Abstract

Introduction
Physical attacks can bypass cryptographic algorithms or protocols and get the sensitive data in memory directly, if they are stored in plaintext.
Several secure processor architectures are proposed which provide both memory confidentiality and integrity. We propose a novel architecture for an embedded system to provide efficient memory protection.
Main Method
CPU or SoC in the embedded system is considered the “trusted root,” and all the other components are unauthentic. Secure engine (SE) is a component in CPU or SoC, whose duty is to provide data encryption and authentication when they go through SE.

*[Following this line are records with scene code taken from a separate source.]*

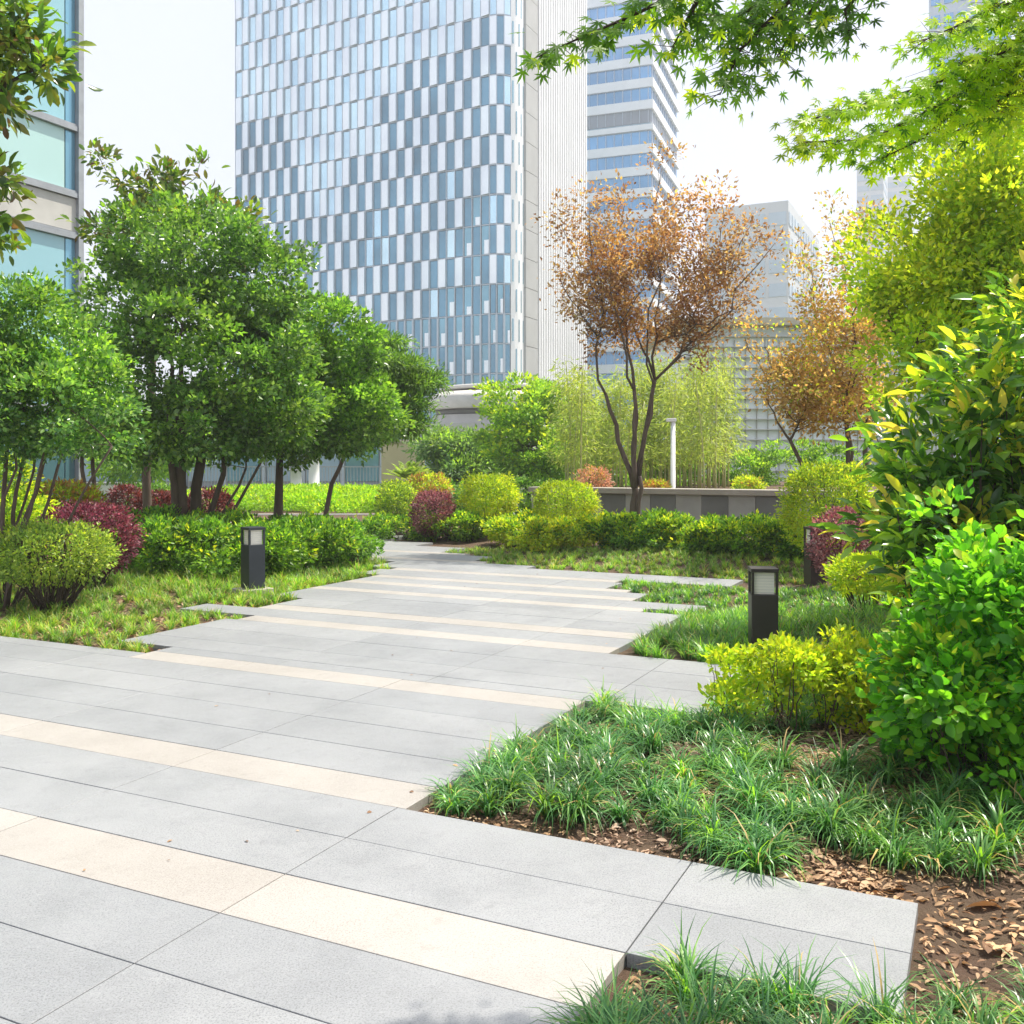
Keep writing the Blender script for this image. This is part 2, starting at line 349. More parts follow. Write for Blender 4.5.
def tree(name, label, cat, base, stems, lobes, seed, nclu, m, cr, L, asp, tpl, mats, barkm, newfrac=0., shell=.55, gap=None, gf=2.2, twigs=60, group=None,
         up=.5, flat=.6, rough=.14, r0=.07, droop=0., p=2., zmin=None, jit=.8, ntw=5, clump=None, limbr=.75, bones=None):
    """base, stems, lobes in world coordinates. stems: list of (foot, fork, radius)"""
    rng = np.random.default_rng(seed); base = np.array(base, float)
    t = thing(name, label, cat, base, group=group)
    lb = [tuple(np.array(l[:3]) - base) + tuple(l[3:]) for l in lobes]
    C, O, Q = clumped(rng, lb, nclu, clump, shell, gap, gf, p, rough=rough, zmin=zmin)
    mb = MB(); forks = []
    for foot, fork, r in stems:
        f = np.array(foot) - base; g = np.array(fork) - base
        limb(mb, rng, f - np.array([0, 0, .1]), g, r * 1.15, r * .7, 6, .025, 9); forks.append((g, r * .7))
    wood = []; wr_ = []
    def addw(pts, ra, rb_):
        for a_, b2, q in zip(pts[:-1], pts[1:], np.linspace(0, 1, len(pts) - 1)):
            for h in (.0, .33, .67): wood.append(np.array(a_) * (1 - h) + np.array(b2) * h); wr_.append(ra + (rb_ - ra) * q)
    targets = [(np.array(x) - base) for x in bones] if bones else [np.array(l[:3]) + np.array([0, 0, l[5] * .45]) for l in lb]
    first = {}
    for fi, (g, _) in enumerate(forks):
        cand = [q for q in range(len(targets)) if q not in first]
        if cand: first[min(cand, key=lambda q: np.linalg.norm((targets[q] - g)[:2]) + .15 * np.linalg.norm(targets[q] - g))] = fi
    for ti in sorted(range(len(targets)), key=lambda q: q not in first):
        c = targets[ti]; g, r = forks[first[ti] if ti in first else int(np.argmin([np.linalg.norm(g - c) for g, _ in forks]))]
        if ti not in first and wood and rng.random() < .75:        # leave from a limb already grown, where it is close and lower
            W_ = np.array(wood); dd = np.linalg.norm(W_ - c, axis=1) + np.where(W_[:, 2] > g[2] + .55 * max(.1, c[2] - g[2]), 5, 0); jj = int(np.argmin(dd))
            if dd[jj] < np.linalg.norm(g - c): g = W_[jj]; r = min(r, wr_[jj] * 1.15)
        ra = r * (.8 if bones else limbr); pts = limb(mb, rng, g, c, ra, max(.006, r * .14), 7, .045, 7, sag=-.05 if bones else 0.)
        addw(pts, ra, r * .14)
    if twigs:
        W_ = np.array(wood); wr_a = np.array(wr_)
        for i in rng.choice(len(C), min(twigs, len(C)), replace=False):
            ci = C[i]; dd = np.linalg.norm(W_ - ci, axis=1) + np.maximum(0, W_[:, 2] - ci[2] + .1) * 2; j = int(np.argmin(dd)); rr = min(.012, wr_a[j] * .5)
            limb(mb, rng, W_[j], ci, rr, rr * .2, 4, .07, ntw)
    mb.build('trunk', barkm, t, smooth=True)
    foliage('crown', rng, C, O, m, cr, L, asp, tpl, mats, t, newfrac, up, flat, droop, jit=jit)
    return t

def shrub(name, label, cat, base, lobes, seed, nclu, m, cr, L, asp, tpl, mats, newfrac=0., shell=.72, p=2., rot=0., group=None, stems=14, stemr=.010, rough=.10,
          gap=None, gf=4., up=.7, flat=.5, jit=.9, spread=.25, zmin=.02, barkm=None, part='foliage', clump=None):
    rng = np.random.default_rng(seed); base = np.array(base, float)
    t = thing(name, label, cat, base, group=group)
    lb = [tuple(np.array(l[:3]) - base) + tuple(l[3:]) for l in lobes]
    C, O, Q = clumped(rng, lb, nclu, clump, shell, gap, gf, p, rot, rough=rough, zmin=zmin)
    mb = MB()
    la = np.array(lb)
    for i in range(stems):
        ci = C[rng.integers(len(C))]; j = int(np.argmin(np.linalg.norm(la[:, :3] - ci, axis=1))); c = la[j, :3]
        foot = np.array([c[0] + (ci[0] - c[0]) * spread, c[1] + (ci[1] - c[1]) * spread, -.03])
        mid = foot * .4 + ci * .6 + np.array([0, 0, .0])
        limb(mb, rng, foot, ci, stemr * (.7 + .6 * rng.random()), stemr * .3, 5, .05, 5)
    mb.build('stems', barkm or M['bark_dark'], t, smooth=True)
    foliage(part, rng, C, O, m, cr, L, asp, tpl, mats, t, newfrac, up, flat, jit=jit)
    return t

def copy_tree(o, parent=None):
    c = o.copy(); COL.objects.link(c)
    if parent: c.parent = parent
    for ch in list(o.children): copy_tree(ch, c)
    return c

# ---------------------------------------------------------------- haze in the air
m_ = bpy.data.materials.new('hazy air'); m_.use_nodes = True; t_ = m_.node_tree; t_.nodes.clear()
o_ = t_.nodes.new('ShaderNodeOutputMaterial'); v_ = t_.nodes.new('ShaderNodeVolumePrincipled')
v_.inputs['Color'].default_value = (.97, .97, .97, 1); v_.inputs['Density'].default_value = .0011; v_.inputs['Anisotropy'].default_value = .1
t_.links.new(v_.outputs[0], o_.inputs['Volume'])
hb = MB(); hb.box(-210, 260, -45, 420, -1.6, 98); hz_ = hb.build('haze', m_); hz_['kind'] = 'stuff'; hz_['label'] = 'thin pale summer haze filling the air between the towers'

# ---------------------------------------------------------------- ground and paving
mb = MB(); mb.box(-205, 255, -40, 415, -.6, -.16); o = mb.build('ground', M['ground']); struct(o)
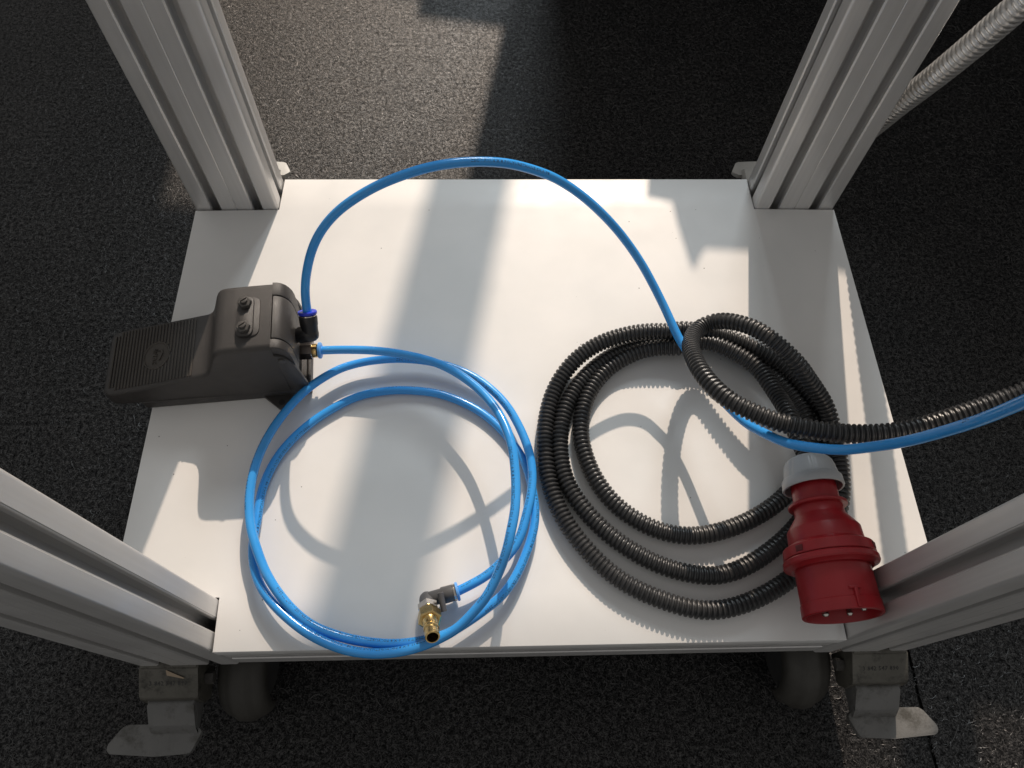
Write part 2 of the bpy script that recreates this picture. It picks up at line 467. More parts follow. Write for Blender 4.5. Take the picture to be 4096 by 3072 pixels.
HOSE=[(232.0,123.6,61.0),(234.0,139.6,60.0),(233.1,155.2,56.0),(233.6,171.6,49.0),(233.7,189.2,43.0),(232.8,206.8,34.0),(230.1,222.5,28.0),(224.9,239.8,24.0),(217.0,250.9,24.0),(203.9,261.6,24.0),(190.7,270.8,23.0),(178.1,276.1,21.0),(157.6,276.9,19.0),(153.3,272.8,17.0),(135.9,274.7,14.0),(113.1,271.6,12.0),(82.6,255.9,9.0),(60.5,228.8,8.3),(51.3,199.8,8.3),(50.4,176.3,8.3),(58.8,144.6,8.3),(77.4,116.1,8.3),(106.2,95.7,8.3),(135.9,88.0,8.3),(167.1,91.6,8.3),(199.9,103.7,8.3),(228.2,121.4,8.3),(248.2,142.0,8.3),(260.8,166.8,8.3),(266.2,187.8,8.3),(265.4,202.8,8.5),(260.1,215.7,8.5),(251.2,231.1,8.5),(241.2,246.7,8.5),(228.3,259.3,8.5),(214.9,269.7,8.5),(201.1,278.7,8.3),(181.6,285.3,8.3),(159.6,288.4,8.3),(135.6,281.9,8.3),(107.6,278.2,8.3),(83.7,267.9,8.3),(57.1,245.1,8.3),(39.4,218.0,8.3),(31.4,190.6,8.3),(29.7,162.9,8.3),(35.2,136.1,8.3),(52.1,108.0,8.3),(74.7,84.8,8.3),(103.0,66.2,8.3),(131.7,55.9,8.3),(161.3,53.4,8.3),(193.2,64.8,8.3),(228.1,88.6,8.3),(251.8,113.5,8.3),(269.5,141.7,8.3),(278.6,168.9,8.3),(284.5,197.0,9.0),(280.4,207.2,10.0),(271.1,222.5,12.0),(260.8,239.2,14.0),(248.0,253.9,16.0),(231.0,265.4,19.0),(211.7,275.2,22.0),(192.2,282.3,24.0),(174.5,286.5,25.0),(152.8,289.0,25.0),(141.9,286.5,25.0),(123.7,286.9,25.0),(101.0,284.3,24.0),(71.1,274.5,22.0),(45.8,257.0,17.0),(27.0,230.3,11.0),(18.2,200.1,8.5),(15.9,172.2,8.3),(18.6,136.3,8.3),(31.3,102.0,8.3),(49.8,75.1,8.3),(71.9,53.0,8.3),(99.9,37.1,8.3),(137.5,25.0,8.3),(167.0,26.4,8.3),(198.3,37.3,8.3),(225.1,52.4,8.3),(251.7,73.9,8.3),(271.7,100.3,9.0),(281.1,125.2,11.0),(284.6,152.8,14.0),(282.3,182.5,20.0),(276.6,200.4,29.0),(267.4,211.8,38.0),(256.8,220.4,48.0),(246.3,228.8,58.0),(235.0,239.3,64.0),(222.2,251.5,67.0),(211.0,263.6,65.0),(199.9,272.8,60.0),(188.8,280.5,53.0),(177.2,284.5,44.0),(165.2,279.1,42.0),(154.5,264.3,50.0),(148.0,245.9,63.0),(145.5,225.5,77.0),(147.1,205.5,88.0),(153.5,188.9,94.0),(163.8,174.6,98.0),(178.3,164.3,100.0),(192.8,155.9,102.0),(207.5,150.0,104.0),(222.3,145.4,106.0),(237.1,141.7,108.0),(256.7,139.4,110.0),(273.1,138.1,114.0),(289.6,138.5,118.0),(314.7,143.0,125.0),(339.2,148.8,133.0),(368.9,155.0,150.0),(389.2,157.4,175.0)]
SILVER=[(380.2,517.9,62.5),(380.5,506.3,91.2),(380.9,494.8,119.9),(381.2,483.2,145.7),(381.5,471.7,172.1),(381.8,460.2,199.9),(382.1,448.6,229.4),(382.4,437.1,260.3),(382.8,425.5,292.0)]

W, D, PA, PB = 707.1, 503.8, 90.0, 43.3     # shelf width and depth, post section
FLOOR, RAILB = -200.0, -78.0

# ---------------------------------------------------------------- the setting
def struct(o):
    o['kind'] = 'structure'
    return o

floor = struct(mesh_obj('floor', *box(-3000, 3000, -2500, 3600, FLOOR - 40, FLOOR - 5), 'interior', smooth=0))
def ragged(x0, x1, side, n=260, amp=0.7):
    ys = np.linspace(-2500, 3600, n)
    gap = lambda y: 1.4 * min(1.0, max(0.0, (130 - y) / 80)) + 0.03
    e = [(SEAM - side * (gap(y) + abs(rng.normal(0, amp)) * min(1.0, gap(y))), y) for x, y in ((x1 if side > 0 else x0, y) for y in ys)]
    return [(x0, -2500)] + e[1:-1] + [(x0, 3600)] if side > 0 else [(x1, 3600)] + e[1:-1][::-1] + [(x1, -2500)]
SEAM = 418.0
for x0, x1, sd in ((-3000, SEAM - 1.6, 1), (SEAM + 1.2, 3000, -1)):
    V, F = prism(ragged(x0, x1, sd), FLOOR - 5, FLOOR)
    mesh_obj('carpet_sheet', V, F, 'carpet', floor, smooth=0)

# loose curly fibres standing out of the felt
NF, SEG = 85000, 5
fx = rng.uniform(-900, 960, NF); fy = rng.uniform(-160, 1130, NF)
keep = ~((np.abs(fx) < 330) & (fy > 40) & (fy < 470))
fx, fy = fx[keep], fy[keep]; n = len(fx)
ang = rng.uniform(0, 2 * np.pi, n); curl = rng.normal(0, 0.95, n); ln = rng.gamma(3, 1.9, n) + 2.5
hgt = rng.uniform(0.3, 1.8, n)
k = np.arange(SEG + 1)
a = ang[:, None] + curl[:, None] * k[None, :] * 0.75
st = ln[:, None] / SEG
px = fx[:, None] + np.cumsum(np.cos(a) * st, 1); py = fy[:, None] + np.cumsum(np.sin(a) * st, 1)
pz = FLOOR + 0.05 + hgt[:, None] * np.sin(np.pi * k[None, :] / SEG) ** 0.8
wv = np.where(rng.random(n) < 0.1, 0.30, 0.15)[:, None]
nx, ny = -np.sin(a) * wv, np.cos(a) * wv
P0 = np.stack([px - nx, py - ny, pz], -1); P1 = np.stack([px + nx, py + ny, pz + 0.15], -1)
V = np.stack([P0, P1], 2).reshape(-1, 3)
base = (np.arange(n) * (SEG + 1) * 2)[:, None] + (np.arange(SEG) * 2)[None, :]
F = np.stack([base, base + 1, base + 3, base + 2], -1).reshape(-1, 4)
fib = fast_mesh('carpet_fibres', V, F, 'fibre')
fib['kind'] = 'stuff'
tag(fib, 'loose curly grey fibres standing out of the dark felt carpet', 'carpet fibres')

# window mullion, with unseen blockers added to cut the sunlight into the patches
NV = Vector((math.sin(SUN_AZ), math.cos(SUN_AZ), 0)); MV = Vector((math.cos(SUN_AZ), -math.sin(SUN_AZ), 0))
LAMP = (Vector((0, 0.25, 0)) + TO_SUN * SUN_DIST) / U
def back(s, t, dist):
    """where the ray from the shelf-plane point (s across, t towards the sun) crosses the upright plane at dist"""
    p = MV * s + NV * t
    k = (dist - t) / (LAMP.dot(NV) - t)
    q = p + (LAMP - p) * k
    return q.dot(MV), q.z
def upright(name, outline, dist, thick, material, parent=None):
    poly = [back(s, t, dist) if t is not None else (back(s, 0, dist)[0], FLOOR) for s, t in outline]
    V, F = prism(poly, 0, thick)
    V = [tuple(MV * x + NV * (dist + z) + Vector((0, 0, y))) for x, y, z in V]
    return mesh_obj(name, V, F, material, parent, smooth=0)
WALL, BLOCKER = 2700, 1330
wall = struct(upright('sun_mask_wall', [(-2500, -900), (-795, -900), (-795, None), (-2500, None)], WALL, 90, 'wall'))  # added unseen blocker left of the sun opening
upright('sun_mask_pier', [(-740, -900), (-602, -900), (-602, 745), (-690, 1240), (-700, 1340), (-700, None), (-740, None)], WALL, 90, 'wall', wall)  # added blocker, edge slanted to bound the sun patch on the floor
for t0, t1 in ((-900, 960), (1010, 1018), (1066, None)):
    upright('sun_mask_infill', [(-850, t0), (-690, t0), (-690, t1), (-850, t1)], WALL + 92, 60, 'wall', wall)  # added blockers that leave two small sun spots
upright('sun_mask_head', [(-660, -900), (-424, -900), (-424, 740), (-630, 740)], WALL, 90, 'wall', wall)  # added blocker that keeps sun off the left floor
upright('window_mullion', [(-190, -900), (-97, -900), (-97, None), (-190, None)], WALL, 60, 'wall', wall)
upright('sun_mask_sill', [(-720, 1330), (-334, 1330), (-330, 1287), (-178, 1287), (-178, None), (-720, None)], WALL, 120, 'wall', wall)  # added blocker, stepped to end the sun patch at the back
eq = struct(upright('stepped_sun_blocker', [(-150, 575), (58, 560), (59, 494), (88, 492), (95, 462), (111, 411), (116, 403), (121, 420), (127, 433),
    (173, 438), (258, 430), (290, 424), (292, 660),
    (389, 660), (389, -400), (470, -400), (470, 330), (900, 330), (900, -600), (2200, -600), (2200, None), (-150, None)], BLOCKER, 60, 'blocker'))  # unseen blocker added for its shade, top outline shaped to the stepped shadow

# ---------------------------------------------------------------- the trolley
trolley = thing('equipment_trolley', 'wheeled trolley frame of grey aluminium profile with white lower shelf', 'trolley', (0, D / 2, FLOOR))

def slot(p):
    return [(p - 6.4, 0), (p - 5.9, 0.5), (p - 5.5, 0.5), (p - 5.0, 1.1), (p - 5, 4.6), (p - 10, 4.6), (p - 10, 8), (p - 5, 14), (p + 5, 14), (p + 10, 8),
            (p + 10, 4.6), (p + 5, 4.6), (p + 5, 1.1), (p + 5.5, 0.5), (p + 5.9, 0.5), (p + 6.4, 0)]
def section(w, h, sw, sh, r=3.0, mid=True):
    """T-slot profile outline, counter-clockwise from the origin corner"""
    def side(length, slots):
        pts = []
        for p in slots:
            pts += slot(p)
        if mid and length > 80:
            pts += [(length / 2 - .7, 0), (length / 2, .7), (length / 2 + .7, 0)]
        pts.sort(key=lambda q: 0) if False else None
        return pts
    def ordered(length, slots):
        pts = []
        ev = [('s', p) for p in slots] + ([('m', length / 2)] if mid and length > 80 else [])
        for kind, p in sorted(ev, key=lambda e: e[1]):
            pts += slot(p) if kind == 's' else [(p - .7, 0), (p, .7), (p + .7, 0)]
        return pts
    def arc(cx, cy, a0):
        return [(cx + r * math.cos(a0 + math.pi / 2 * k / 5), cy + r * math.sin(a0 + math.pi / 2 * k / 5)) for k in range(6)]
    out = []
    out += arc(r, r, math.pi) + [(x, y) for x, y in ordered(w, sw)]
    out += arc(w - r, r, 1.5 * math.pi) + [(w - y, x) for x, y in ordered(h, sh)]
    out += arc(w - r, h - r, 0) + [(w - x, h - y) for x, y in ordered(w, sw)]
    out += arc(r, h - r, math.pi / 2) + [(y, h - x) for x, y in ordered(h, sh)]
    return out
sec = section(PA, PB, (22.5, 67.5), (PB / 2,))
hw = W / 2
for sx in (-W / 2, W / 2 - PA):
    for sy in (0, D - PB):
        V, F = prism([(x + sx, y + sy) for x, y in sec], RAILB, 1050)
        o = mesh_obj('post', V, F, 'alu', trolley, smooth=28)

g = 1.2   # panel notched round the posts
hw = W / 2
outline = [(-hw + PA + g, 0), (hw - PA - g, 0), (hw - PA - g, PB + g), (hw, PB + g), (hw, D - PB - g), (hw - PA - g, D - PB - g), (hw - PA - g, D),
           (-hw + PA + g, D), (-hw + PA + g, D - PB - g), (-hw, D - PB - g), (-hw, PB + g), (-hw + PA + g, PB + g)]
V, F = prism(outline, -18, 0, 0.7, 2)
shelf = mesh_obj('shelf_panel', V, F, 'shelf', trolley, smooth=30)
shelf['label'] = 'white laminate shelf panel notched round the four posts'

def rail(axis, a0, a1, off, out_dir):
    """profile bar under the shelf with one T-slot in its outer face"""
    h0, h1 = RAILB, -18.6
    mid = (h0 + h1) / 2
    prof = [(0, h0), (0, mid - 6), (.8, mid - 5.4), (.8, mid - 5), (4.6, mid - 5), (4.6, mid - 10), (8, mid - 10), (14, mid - 5), (14, mid + 5), (8, mid + 10), (4.6, mid + 10),
            (4.6, mid + 5), (.8, mid + 5), (.8, mid + 5.4), (0, mid + 6), (0, mid + 13), (.5, mid + 13.6), (0, mid + 14.2), (0, h1), (40, h1), (40, h0)]
    prof = [(y, z) for y, z in prof]
    V, F = prism(prof, a0, a1)
    res = []
    for (d, z, a) in V:
        if axis == 'x':
            res.append((a, off + out_dir * d, z))
        else:
            res.append((off + out_dir * d, a, z))
    return mesh_obj('rail', res, F, 'alu', trolley, smooth=28)
rail('x', -hw + PA + .3, hw - PA - .3, 1.5, 1)
rail('x', -hw + PA + .3, hw - PA - .3, D - 1.5, -1)
rail('y', PB + .3, D - PB - .3, -hw + 1.5, 1)
rail('y', PB + .3, D - PB - .3, hw - 1.5, -1)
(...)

A novel and efficient SE is proposed in this abstract. It adopts OTP encryption and GCM as working mode when processing cryptographic issues. Each block is assigned a counter which is stored in memory. When the block is replaced out from the cache, its counter is added 1. For example, the ith block is indicated as blocki and its counter counteri. Blocki is divided into for sub-blocks. Using this counter, each block generates a unique seed as address‖counter‖EIV. By this seed, SE computes pad as Ekey(address‖counter‖EIV), where “key” indicates the system key which is a system-wide secret. Then, GCM mode will simultaneously output the encrypted block and its MAC. These methods will help to vault the system performance greatly, according to our simulation.
Besides the basic architecture, we propose a counter cache structure to SE and an accelerated MAC verification to enhance the system efficiency. Counter cache adopts the locality feature of memory to expedite counter reading. The accelerated MAC helps each block to store its corresponding MAC value in a parallel MAC memory which hides MAC read latency by overlapping by main memory latency.
Performance Evaluation
We simulate the architecture based on the SimpleScalar tool set with six SPEC2000 benchmarks. The simulation results of our system show benign performance which outperforms AEGIS by 33% averagely.